Nachbarn alarmieren schließlich Polizei und Rettungsdienst

Der Täter habe dann den Nachbarn attackiert, der davongelaufen sei, auch der Täter sei geflohen. Eine Frau habe ihn angesprochen und sei ebenfalls gegangen. Er habe gedacht, alle ließen ihn liegen und habe sich "wie ein Mülleimer" gefühlt - aber die Frau habe er lediglich nicht verstanden und später erfahren, dass sie Hilfe rufen wollte. Dann sei die Putzfrau gekommen und habe gesagt, dass sie den Krankenwagen hole. "Da habe ich gewusst, dass ich leben werde. Dass sie mich nicht im Stich gelassen hat, war so wichtig für mich." Der angegriffene Nachbar hatte zudem vor dem Haus Passanten aufgefordert, die Polizei zu rufen.
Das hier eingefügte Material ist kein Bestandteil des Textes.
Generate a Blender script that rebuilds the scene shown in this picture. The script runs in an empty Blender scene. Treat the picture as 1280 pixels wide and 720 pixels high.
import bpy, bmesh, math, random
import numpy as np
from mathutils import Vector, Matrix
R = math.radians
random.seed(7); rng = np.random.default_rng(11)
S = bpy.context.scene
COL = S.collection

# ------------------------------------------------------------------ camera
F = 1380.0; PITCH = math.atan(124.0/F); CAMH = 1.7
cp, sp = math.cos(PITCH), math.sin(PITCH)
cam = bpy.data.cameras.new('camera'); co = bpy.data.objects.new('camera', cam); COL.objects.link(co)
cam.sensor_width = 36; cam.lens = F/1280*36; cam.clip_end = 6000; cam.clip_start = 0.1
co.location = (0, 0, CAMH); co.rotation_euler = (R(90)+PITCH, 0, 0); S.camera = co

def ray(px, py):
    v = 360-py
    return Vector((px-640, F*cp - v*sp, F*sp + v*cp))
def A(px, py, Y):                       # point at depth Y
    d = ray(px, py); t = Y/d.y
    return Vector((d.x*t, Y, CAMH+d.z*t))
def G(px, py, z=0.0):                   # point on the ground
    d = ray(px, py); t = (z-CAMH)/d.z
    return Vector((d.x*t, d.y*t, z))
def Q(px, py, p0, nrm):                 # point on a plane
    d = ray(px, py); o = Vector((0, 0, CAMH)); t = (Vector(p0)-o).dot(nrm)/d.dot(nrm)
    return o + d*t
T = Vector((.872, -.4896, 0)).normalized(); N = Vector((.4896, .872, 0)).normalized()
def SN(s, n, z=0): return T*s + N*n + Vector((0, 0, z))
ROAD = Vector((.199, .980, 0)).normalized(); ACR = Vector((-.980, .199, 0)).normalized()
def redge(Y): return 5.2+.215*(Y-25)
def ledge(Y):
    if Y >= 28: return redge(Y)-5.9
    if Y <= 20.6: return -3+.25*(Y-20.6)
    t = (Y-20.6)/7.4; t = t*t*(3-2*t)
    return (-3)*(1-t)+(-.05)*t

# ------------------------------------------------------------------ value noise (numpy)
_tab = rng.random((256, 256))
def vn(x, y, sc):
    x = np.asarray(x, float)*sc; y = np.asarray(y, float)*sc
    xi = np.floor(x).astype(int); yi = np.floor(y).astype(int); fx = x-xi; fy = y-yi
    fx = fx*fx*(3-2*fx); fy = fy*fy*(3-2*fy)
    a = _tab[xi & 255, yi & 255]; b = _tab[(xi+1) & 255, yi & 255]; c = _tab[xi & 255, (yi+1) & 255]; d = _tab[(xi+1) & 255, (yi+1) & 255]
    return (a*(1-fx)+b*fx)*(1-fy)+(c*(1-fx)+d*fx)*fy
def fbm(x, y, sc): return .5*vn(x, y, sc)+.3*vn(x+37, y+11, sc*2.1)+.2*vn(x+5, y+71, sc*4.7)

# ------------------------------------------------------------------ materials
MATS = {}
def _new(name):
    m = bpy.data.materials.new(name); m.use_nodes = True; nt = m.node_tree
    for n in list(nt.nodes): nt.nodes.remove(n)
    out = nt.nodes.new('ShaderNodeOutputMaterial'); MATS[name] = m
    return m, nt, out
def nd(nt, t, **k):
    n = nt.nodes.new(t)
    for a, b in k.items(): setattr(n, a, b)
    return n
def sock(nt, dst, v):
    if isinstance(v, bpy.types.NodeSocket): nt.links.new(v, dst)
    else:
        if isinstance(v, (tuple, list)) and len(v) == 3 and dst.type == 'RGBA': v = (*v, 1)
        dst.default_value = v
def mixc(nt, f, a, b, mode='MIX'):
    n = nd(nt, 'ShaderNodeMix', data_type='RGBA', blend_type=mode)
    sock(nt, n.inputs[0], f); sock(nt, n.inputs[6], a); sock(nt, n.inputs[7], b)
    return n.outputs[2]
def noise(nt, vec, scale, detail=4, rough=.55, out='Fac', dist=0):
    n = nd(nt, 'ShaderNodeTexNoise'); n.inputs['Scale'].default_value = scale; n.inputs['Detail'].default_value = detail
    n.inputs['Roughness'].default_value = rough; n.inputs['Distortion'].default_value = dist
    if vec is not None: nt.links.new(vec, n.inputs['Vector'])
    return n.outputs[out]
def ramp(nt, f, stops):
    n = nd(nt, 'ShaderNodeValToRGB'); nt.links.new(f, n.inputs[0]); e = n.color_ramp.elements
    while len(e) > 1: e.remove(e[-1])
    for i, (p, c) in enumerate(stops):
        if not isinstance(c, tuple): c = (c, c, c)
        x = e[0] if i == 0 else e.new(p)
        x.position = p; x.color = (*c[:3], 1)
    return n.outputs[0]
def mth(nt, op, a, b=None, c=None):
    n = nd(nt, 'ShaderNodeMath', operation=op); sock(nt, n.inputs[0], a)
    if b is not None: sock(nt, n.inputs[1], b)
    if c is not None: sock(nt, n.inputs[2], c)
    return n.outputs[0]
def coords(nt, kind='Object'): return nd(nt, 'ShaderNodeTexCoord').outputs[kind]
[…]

"Den Überlebenswillen, den Sie da gezeigt haben, das ist unglaublich", sagte der Vorsitzende Richter nach der Vernehmung. Für den 20-Jährigen sind die Tat und ihre Folgen gravierend. Seine Ausbildung zum zahnmedizinischen Fachangestellten konnte er nicht fortsetzen. Er könne nicht schlafen, habe die Geräusche der Hammerschläge auf seinen Kopf in Erinnerung, werde beim Hören bestimmter Wörter an die Tat erinnert. Er könne nicht mehr allein auf die Straße gehen - aus Angst, jemand könnte ihn umbringen.

Polizist schildert: Opfer "von oben bis unten voller Blut"

Ein Polizist schilderte als Zeuge, wie er das Opfer im Flur liegend antraf. Der Mann sei "von oben bis unten voller Blut und aufgeschnitten" gewesen. Durch einen Schnitt am Kinn habe man die Zähne gesehen. Den Ermittlungen nach hatte der junge Mann während des Angriffs vergeblich den Sprachassistenten Alexa aufgefordert, die Polizei zu rufen, was in der Verhandlung jetzt nicht zur Sprache kam.

Der Beschuldigte machte am Mittwoch selbst keine Angaben. Sein Verteidiger sagte, sein Mandant bereue die Tat und habe dem Geschädigten einen Brief geschrieben. Diesen überreichte er am Mittwoch dem Anwalt des 20-Jährigen.

Für das Verfahren wurden zunächst sieben weitere Verhandlungstage angesetzt. Die Fortsetzung war für Donnerstag geplant.